- _Task description_
Images are not part of the copy; write out the rest of the data exactly as given.

------ Supplied material ------

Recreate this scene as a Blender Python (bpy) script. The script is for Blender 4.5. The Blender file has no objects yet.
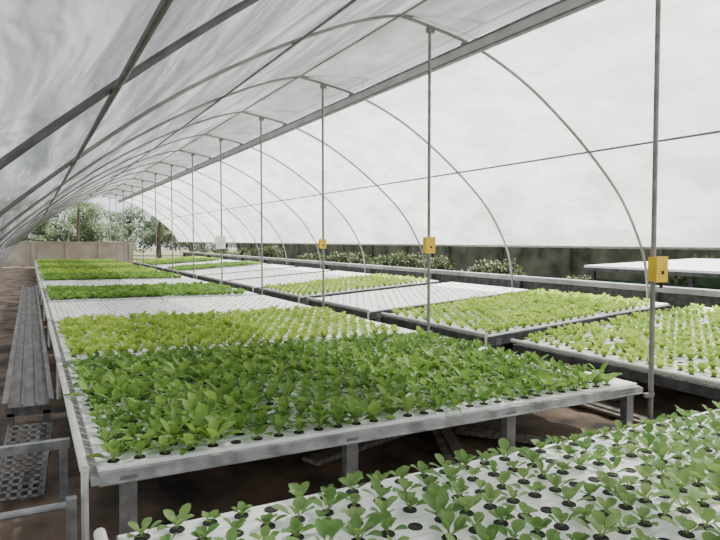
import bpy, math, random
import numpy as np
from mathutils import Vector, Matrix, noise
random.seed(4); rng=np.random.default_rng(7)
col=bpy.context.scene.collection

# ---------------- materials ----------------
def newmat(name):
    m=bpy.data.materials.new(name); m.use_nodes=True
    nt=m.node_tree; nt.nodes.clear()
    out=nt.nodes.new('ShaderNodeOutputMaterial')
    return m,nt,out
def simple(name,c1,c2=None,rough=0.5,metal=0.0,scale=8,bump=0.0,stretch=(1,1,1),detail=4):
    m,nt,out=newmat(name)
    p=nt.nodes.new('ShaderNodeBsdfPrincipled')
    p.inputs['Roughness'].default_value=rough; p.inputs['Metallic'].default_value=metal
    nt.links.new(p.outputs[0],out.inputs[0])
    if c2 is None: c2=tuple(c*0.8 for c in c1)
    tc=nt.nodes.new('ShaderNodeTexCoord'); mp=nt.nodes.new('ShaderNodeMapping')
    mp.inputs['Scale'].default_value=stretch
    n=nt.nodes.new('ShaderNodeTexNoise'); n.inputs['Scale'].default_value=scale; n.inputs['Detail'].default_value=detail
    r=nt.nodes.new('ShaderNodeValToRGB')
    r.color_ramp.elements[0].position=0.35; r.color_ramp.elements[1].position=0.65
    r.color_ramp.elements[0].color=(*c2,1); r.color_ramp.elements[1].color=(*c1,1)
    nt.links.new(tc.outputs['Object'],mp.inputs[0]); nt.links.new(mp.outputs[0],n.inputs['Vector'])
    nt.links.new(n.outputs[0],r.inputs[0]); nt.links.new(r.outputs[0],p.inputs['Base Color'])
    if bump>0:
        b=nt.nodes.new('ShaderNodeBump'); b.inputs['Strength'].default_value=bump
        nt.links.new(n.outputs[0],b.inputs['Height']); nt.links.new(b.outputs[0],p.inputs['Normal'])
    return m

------

- _Exercise output_
Recreate this scene as a Blender Python (bpy) script. The script is for Blender 4.5. The Blender file has no objects yet.
import bpy, math, random
import numpy as np
from mathutils import Vector, Matrix, noise
random.seed(4); rng=np.random.default_rng(7)
col=bpy.context.scene.collection

# ---------------- materials ----------------
def newmat(name):
    m=bpy.data.materials.new(name); m.use_nodes=True
    nt=m.node_tree; nt.nodes.clear()
    out=nt.nodes.new('ShaderNodeOutputMaterial')
    return m,nt,out
def simple(name,c1,c2=None,rough=0.5,metal=0.0,scale=8,bump=0.0,stretch=(1,1,1),detail=4):
    m,nt,out=newmat(name)
    p=nt.nodes.new('ShaderNodeBsdfPrincipled')
    p.inputs['Roughness'].default_value=rough; p.inputs['Metallic'].default_value=metal
    nt.links.new(p.outputs[0],out.inputs[0])
    if c2 is None: c2=tuple(c*0.8 for c in c1)
    tc=nt.nodes.new('ShaderNodeTexCoord'); mp=nt.nodes.new('ShaderNodeMapping')
    mp.inputs['Scale'].default_value=stretch
    n=nt.nodes.new('ShaderNodeTexNoise'); n.inputs['Scale'].default_value=scale; n.inputs['Detail'].default_value=detail
    r=nt.nodes.new('ShaderNodeValToRGB')
    r.color_ramp.elements[0].position=0.35; r.color_ramp.elements[1].position=0.65
    r.color_ramp.elements[0].color=(*c2,1); r.color_ramp.elements[1].color=(*c1,1)
    nt.links.new(tc.outputs['Object'],mp.inputs[0]); nt.links.new(mp.outputs[0],n.inputs['Vector'])
    nt.links.new(n.outputs[0],r.inputs[0]); nt.links.new(r.outputs[0],p.inputs['Base Color'])
    if bump>0:
        b=nt.nodes.new('ShaderNodeBump'); b.inputs['Strength'].default_value=bump
        nt.links.new(n.outputs[0],b.inputs['Height']); nt.links.new(b.outputs[0],p.inputs['Normal'])
    return m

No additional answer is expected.